Data extract:
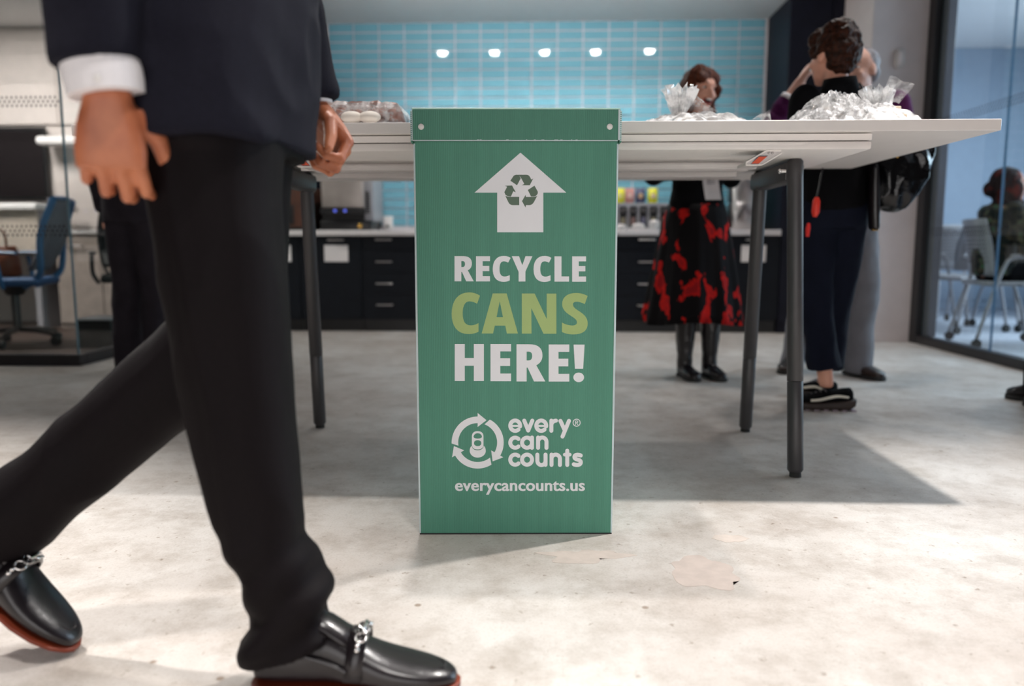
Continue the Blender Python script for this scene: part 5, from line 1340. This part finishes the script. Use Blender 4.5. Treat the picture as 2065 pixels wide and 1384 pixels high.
for i, x in enumerate((-.575, -.52)):
    p_ = thing('cream_bun', ('left', 'right')[i] + ' one of two pale cream buns at the front of the wrapped pastry tray', 'bun', (x, 2.372, TZ + .03), group='pale cream buns in the wrapped tray')
    b = nb(); ell(b, (x, 2.352, TZ + .040), (.034, .022, .018)); obj('bun', b, M['cream'], p_, 0)

# =================================================================== RIGHT ROOM
def mesh_chair(name, lab, loc, rz, frame='chairgrey', shell='chairgrey', group='meeting room chairs'):
    t = thing(name, lab, 'chair', (0, 0, 0), 0, group)
    b = nb(); rg = []
    for i in range(9):      # curved back, faces +x
        u = i / 8; z = .50 + .40 * u; x = -.20 - .075 * u ** 1.5; row = []; w_ = .205 + .02 * math.sin(u * PI)
        for j in range(9):
            v = -1 + j / 4; row.append(V((x - .0 + .035 * v * v, v * w_, z)))
        rg.append(row)
    rg2 = [[p + V((-.008, 0, 0)) for p in r_[::-1]] for r_ in rg]
    loft(b, [a + c for a, c in zip(rg, rg2)]); bk = obj('backrest', b, M[shell], t, 0)
    b = nb()
    for i in range(9):
        for j in range(11):
            z = .60 + i * .03; u = (z - .50) / .40; v = -.75 + j * .15
            x = -.20 - .075 * u ** 1.5 + .035 * v * v
            box(b, (x - .011, v * .21 - .008, z - .008), (x + .002, v * .21 + .008, z + .008))
    o = obj('perforations', b, M['meshgrey'], bk, None); o['kind'] = 'stuff'
    b = nb(); box(b, (-.22, -.225, .43), (.23, .225, .465), .015, 3); obj('seat', b, M[shell], t)
    for s in (-1, 1):
        b = nb(); tube(b, spline([(-.26, s * .25, .07), (-.20, s * .245, .30), (-.12, s * .24, .56), (-.06, s * .24, .63), (.10, s * .24, .64), (.24, s * .24, .63)], 5), .0125, 10); lg = obj('leg', b, M[frame], t)
        b = nb(); tube(b, spline([(.26, s * .25, .07), (.20, s * .245, .30), (.12, s * .235, .45), (0, s * .23, .44)], 5), .0125, 10); l2 = obj('leg', b, M[frame], t)
        b = nb(); tube(b, spline([(-.08, s * .24, .642), (.08, s * .24, .650), (.24, s * .24, .640)], 5), [(.022, .010)] * 11, 10, ref=(0, 1, 0)); obj('armrest', b, M[frame], t)
        for l_, x in ((lg, -.262), (l2, .262)):
            b = nb(); cyl(b, (x, s * .25 - .014, .032), (x, s * .25 + .014, .032), .031, n=18); cyl(b, (x, s * .25, .04), (x, s * .25, .09), .010, n=8); obj('caster', b, M['rubber'], l_)
    t.location = loc; t.rotation_euler = (0, 0, rz); WM[t.name] = Matrix.Translation(V(loc)) @ Matrix.Rotation(rz, 4, 'Z')
    return t
C0 = mesh_chair('mesh_chair', 'grey perforated-back chair behind the right glass wall with a seated woman', (3.33, 5.62, .004), R(-8))
for (x, y, a, l) in ((3.60, 7.25, 80, 'empty pale chair farthest back in the glass room at the right'), (4.15, 6.75, 100, 'empty pale chair behind the seated woman in the glass room'), (3.52, 6.60, 200, 'empty pale chair beside the glass at the left of the seated woman')):
    copy_tree(C0, lab=l, loc=(x, y, .004), rz=R(a))
MT = thing('meeting_table', 'white-topped meeting table at the back of the right glass room', 'table', (4.6, 7.9, 0))
b = nb(); box(b, (3.7, 7.5, .72), (6.0, 8.5, .75), .004); obj('tabletop', b, M['table'], MT)
for x in (3.85, 5.85):
    for y in (7.6, 8.4):
        b = nb(); cyl(b, (x, y, 0), (x, y, .72), .025); obj('leg', b, M['chairgrey'], MT)
# seated woman
Q = thing('person', 'seated woman in red-brown headscarf and dark floral jacket behind the right glass wall', 'person', (3.30, 5.62, 0))
JQ = joints(3.25, 5.60, R(-8), 1.66)
JQ.update(pel=V((3.24, 5.62, .55)), waist=V((3.22, 5.61, .68)), chest=V((3.24, 5.60, .86)), neck=V((3.26, 5.59, 1.00)), head=V((3.285, 5.585, 1.135)),
          hipR=V((3.26, 5.53, .53)), hipL=V((3.26, 5.71, .53)), knR=V((3.68, 5.46, .56)), knL=V((3.68, 5.66, .56)), anR=V((3.62, 5.44, .10)), anL=V((3.66, 5.66, .10)), toeR=V((3.78, 5.42, .04)), toeL=V((3.82, 5.64, .04)),
          shR=V((3.24, 5.43, .95)), shL=V((3.25, 5.77, .95)), elR=V((3.30, 5.36, .70)), elL=V((3.32, 5.82, .70)), wrR=V((3.52, 5.45, .70)), wrL=V((3.52, 5.72, .70)))
for n in 'RL': JQ['hd' + n] = V((1, 0, -.1)); JQ['pn' + n] = V((0, 0, -1)); JQ['ts' + n] = V((0, 1 if n == 'R' else -1, .3))
qb = body(Q, JQ, M['skin_dark'], hf=(1, -.12, .05), female=True); add_face(Q, JQ['head'], (1, -.12, .05), (0, 0, 1), 1.0, False, qb)
top(Q, JQ, M['camo'], .52, (.19, .145), 'floral_jacket', seed=31, sl=(.070, .062, .05))
b = nb()
tube(b, [JQ['pel'] + V((-.08, 0, 0)), JQ['pel'] + V((.05, 0, 0))], [(.15, .09), (.17, .09)], 18, ref=(0, 1, 0))
for n in 'RL':
    tube(b, [JQ['hip' + n], JQ['kn' + n]], [.090, .070], 18); ell(b, JQ['kn' + n], .070); tube(b, [JQ['kn' + n], JQ['an' + n]], [.066, .055], 18)
organic('trousers', b, .010, M['blackcloth'], Q, 3, folds(.006, seed=33))
f_, u_, r_2 = ax3((1, -.12, .05), (0, 0, 1)); b = nb()
for a, fw, up, rad in ((0, -.03, .045, (.092, .100, .088)), (0, -.07, -.01, (.088, .070, .10)), (0, -.115, -.02, (.055, .06, .06)), (0, -.03, -.12, (.085, .085, .05)), (.07, .0, -.04, (.028, .055, .09)), (-.07, 0, -.04, (.028, .055, .09)), (0, .04, -.125, (.06, .055, .03))):
    ell(b, JQ['head'] + r_2 * a + f_ * fw + u_ * up, rad, (r_2, f_, u_), 18)
organic('headscarf', b, .007, M['scarf'], Q, 3, folds(.006, (18, 18, 10), 35))
for n in 'RL': shoe(Q, (JQ['an' + n].x - .06, JQ['an' + n].y, .004), (JQ['toe' + n].x + .07, JQ['toe' + n].y, .004), .045, .06, 'tan', 'rubber', .02)

# =================================================================== LEFT ROOM
DS = thing('wall_display', 'large dark display on the wall of the left glass room', 'display', (-4.85, 7.04, 1.1))
b = nb(); box(b, (-5.9, 7.03, 1.14), (-4.57, 7.07, 1.80), .004); obj('bezel', b, M['black'], DS)
b = nb(); box(b, (-5.87, 7.024, 1.17), (-4.60, 7.031, 1.77)); obj('screen', b, M['screen'], DS)
SH = thing('wall_shelf', 'short white wall shelf right of the dark display in the left glass room', 'shelf', (-4.2, 7.0, 1.5))
b = nb(); box(b, (-4.55, 6.85, 1.62), (-3.7, 7.07, 1.70), .03, 3); obj('shelf_board', b, M['white'], SH)
DK = thing('desk', 'long white desk with a pale front panel in the left glass room', 'desk', (-4.4, 6.6, 0))
b = nb(); box(b, (-6.2, 6.35, 1.02), (-4.25, 6.95, 1.075), .01, 2); obj('desktop', b, M['white'], DK)
b = nb(); box(b, (-6.2, 6.40, .66), (-4.28, 6.42, 1.015), .003); obj('front_panel', b, mat('cream_panel', (.66, .56, .48), .6), DK)
for x in (-6.1, -4.35):
    b = nb(); box(b, (x - .03, 6.45, 0), (x + .03, 6.9, 1.02), .004); obj('leg', b, M['chairgrey'], DK)
CR = thing('storage_cabinet', 'low brown-grey storage cabinet behind the chairs in the left glass room', 'cabinet', (-3.8, 6.8, 0))
b = nb(); box(b, (-4.2, 6.5, 0), (-3.0, 6.95, .82), .004); obj('body', b, mat('taupe_laminate', (.30, .24, .21), .5), CR)
for i in range(3):
    b = nb(); box(b, (-4.19 + i * .397, 6.485, .05), (-3.80 + i * .397, 6.50, .79), .002); dr = obj('door', b, mat('taupe_door_%d' % i, (.33, .27, .24), .5), CR)
    b = nb(); pull(b, -4.0 + i * .397, .72, 6.485, .05); obj('handle', b, M['steel'], dr)
b = nb(); box(b, (-4.2, 6.48, .82), (-3.0, 6.96, .85), .003); obj('cabinet_top', b, M['white'], CR)

def office_chair(lab, loc, rz, fr, seatm, backm, grp='office chairs in the left glass room'):
    t = thing('office_chair', lab, 'chair', (0, 0, 0), 0, grp)
    b = nb(); box(b, (-.23, -.24, .43), (.25, .24, .49), .03, 4); obj('seat', b, M[seatm], t)
    b = nb(); rg = []
    for i in range(12):
        u = i / 11; z = .54 + .50 * u; x = -.20 + .05 * math.sin(u * PI) * -1 - .16 * u; w_ = .20 + .03 * math.sin(u * PI); row = [V((x + .04 * (v * v), v * w_, z)) for v in [(-1 + k / 4) for k in range(9)]]
        rg.append(row + [p + V((-.012, 0, 0)) for p in row[::-1]])
    loft(b, rg); bk = obj('backrest', b, M[backm], t, 0)
    b = nb()
    for s in (-1, 1):
        tube(b, spline([(-.10, s * .10, .42), (-.24, s * .20, .52), (-.27, s * .235, .78), (-.36, s * .20, 1.04)], 6), [(.014, .022)] * 19, 10)
    tube(b, [(-.36, -.20, 1.04), (-.365, 0, 1.05), (-.36, .20, 1.04)], .014, 10); obj('back_frame', b, M[fr], t)
    for s in (-1, 1):
        b = nb(); tube(b, spline([(-.02, s * .25, .42), (-.02, s * .29, .50), (0, s * .29, .64)], 5), .016, 10); tube(b, [(-.13, s * .29, .66), (0, s * .29, .665), (.15, s * .28, .655)], [(.030, .012)] * 3, 12, ref=(0, 1, 0)); obj('armrest', b, M[fr], t)
    b = nb(); cyl(b, (0, 0, .10), (0, 0, .43), .028); cyl(b, (0, 0, .36), (0, 0, .43), .055, .09); obj('gas_lift', b, M['black'], t)
    for k in range(5):
        a = 2 * PI * k / 5 + .3; c_, s_ = math.cos(a), math.sin(a)
        b = nb(); tube(b, [(0, 0, .115), (c_ * .15, s_ * .15, .105), (c_ * .29, s_ * .29, .075)], [(.026, .022), (.022, .018), (.016, .012)], 10); lg = obj('base_arm', b, M['black'], t)
        b = nb(); x, y = c_ * .29, s_ * .29; cyl(b, (x - s_ * .022, y + c_ * .022, .032), (x + s_ * .022, y - c_ * .022, .032), .030, n=16); obj('caster', b, M['rubber'], lg)
    t.location = loc; t.rotation_euler = (0, 0, rz); WM[t.name] = Matrix.Translation(V(loc)) @ Matrix.Rotation(rz, 4, 'Z')
    return t
office_chair('blue office chair with grey mesh back holding a brown bag, behind the left glass', (-3.78, 5.35, .004), R(195), 'blueplastic', 'mesh_blue', 'meshgrey')
office_chair('black office chair just behind the left glass corner', (-3.22, 5.95, .004), R(-60), 'black', 'rubber', 'rubber')
HB = thing('handbag', 'brown leather handbag standing on the blue office chair seat', 'bag', (-3.86, 5.33, .495))
b = nb(); rg = [ering((-3.86, 5.33, z), V((x, 0, 0)), V((0, y, 0)), 22, 3.2) for z, x, y in ((.497, .12, .06), (.51, .14, .075), (.62, .135, .07), (.70, .125, .045), (.715, .118, .03))]
loft(b, rg); obj('bag_body', b, M['tan'], HB, 0)
b = nb(); tube(b, spline([(-3.94, 5.30, .70), (-3.93, 5.30, .80), (-3.86, 5.30, .84), (-3.79, 5.30, .80), (-3.78, 5.30, .70)], 6), .008, 8); obj('strap', b, M['tan'], HB)
BX = thing('storage_box', 'small dark box with a pale lid on the floor under the black office chair', 'box', (-3.0, 5.3, .004))
b = nb(); box(b, (-3.22, 5.15, .004), (-2.98, 5.40, .20), .005); obj('box_body', b, M['black'], BX)
b = nb(); box(b, (-3.225, 5.145, .20), (-2.975, 5.405, .215), .003); obj('lid', b, M['gasket'], BX)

Exercise aim: Exactly reproduce the run of lines from the start of the listing through the line with "b = nb(); ell(b, (x, 2.352, TZ", inclusive; pictures are not copied.

Task output:
Continue the Blender Python script for this scene: part 5, from line 1340. This part finishes the script. Use Blender 4.5. Treat the picture as 2065 pixels wide and 1384 pixels high.
for i, x in enumerate((-.575, -.52)):
    p_ = thing('cream_bun', ('left', 'right')[i] + ' one of two pale cream buns at the front of the wrapped pastry tray', 'bun', (x, 2.372, TZ + .03), group='pale cream buns in the wrapped tray')
    b = nb(); ell(b, (x, 2.352, TZ + .040), (.034, .022, .018)); obj('bun', b, M['cream'], p_, 0)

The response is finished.